Rejecting climate change agreement harms U.S. leadership, national security

President Donald Trump has decided to pull the United States out of the Paris Climate Agreement.

While members of the Trump team like Steve Bannon and EPA Administrator Scott Pruitt likely expressed their vehement approval of this move, our own Sen. Bob Corker has been relatively supportive of maintaining the American commitment. “There’s really no obligation,” he said. “It doesn’t require us to do anything. I think they may take a little time to assess whether pulling out makes sense now.”

However, we should encourage Sen. Corker to realize that there is an obligation here — one to provide American leadership on the world stage and to protect the world that we will hand to the next generation — and it is an obligation worth fighting for and supporting every step of the way. This historic agreement is a critical step.

Make no mistake about it, the Paris Agreement is truly historic and represents the global shift that we as a nation demanded as far back as the 1990s with the Senate’s rejection of the Kyoto Protocol.

What was broken with Kyoto was largely realized in Paris. Paris finally brought together the biggest polluters in the world — the U.S., China and India — to first recognize the harmful consequences of unmitigated climate change and then to enact a plan to cut their emissions. The plan also stipulates that we will reconvene every five years to publicly disclose progress and update national targets.

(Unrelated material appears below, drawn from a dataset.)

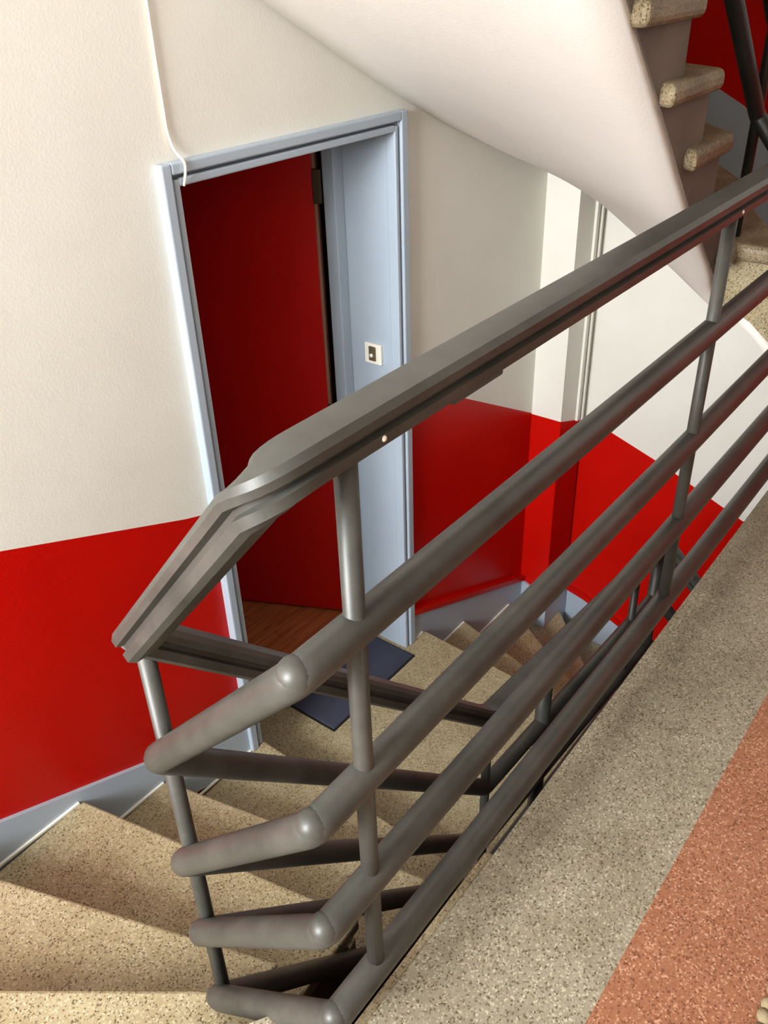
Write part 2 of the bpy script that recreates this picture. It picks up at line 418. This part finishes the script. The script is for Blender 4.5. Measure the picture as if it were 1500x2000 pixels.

As for American leadership, the United States was instrumental in bringing together and negotiating with nearly 200 countries in Paris for the 2015 U.N. Climate Change Conference, which culminated in the unanimous adoption of the Paris Agreement.

If we renege now on what strong U.S. leadership and hard-fought diplomacy crafted, we telegraph to the world that we are no longer interested in taking on our traditional role of rallying nations to the common cause of solving big problems — and that we are not firm on any commitments we make.

We would join the likes of Syria — is this a nation we want to regard as a global peer?

And maintaining our commitment to combating climate change is crucial both for protecting the world that we give to the next generation, and for protecting the very lives of our children and loved ones in uniform.

Climate change is a national security threat that our service members face every day, whether on the battlefields of the Middle East and sub-Saharan Africa, or here at home when facing sea level rise at our coastal bases.

The Department of Defense even describes climate change as a “threat multiplier” because more frequent extreme weather events mean more requests for humanitarian aid, while increased droughts and resource shortages end up strengthening the very extremist groups our troops are fighting (consider the Syrian civil war, their decade-long drought and the rise of ISIS).

If we do not take steps to move away from fossil fuels of the past and toward clean energy of the future, we will only continue to make these problems worse.

Under the Paris Agreement, Sen. Corker is, for the most part, correct: The U.S. gets to set our own targets and paths to combating climate change. After all, no one abroad is mandating U.S. energy policy at home. This reflects our own conservative approach taken in the Clean Power Plan, which leaves pathways up to the states to find and exploit in full consideration of what is available.

Yet, this is not why we must maintain our commitment: We must stand by the Paris Agreement because it was forged from strong U.S. leadership and diplomacy on the world stage as well as from a great American vision of creating a better, safer world for our children. To do otherwise will only make us look weak and untrustworthy, and degrade us in the eyes of allies and foes alike.

Jonathan Gensler is a former U.S. Army captain and Iraq War veteran. He is a Security Fellow with Truman National Security Project and resides in Nashville. Views expressed are his own.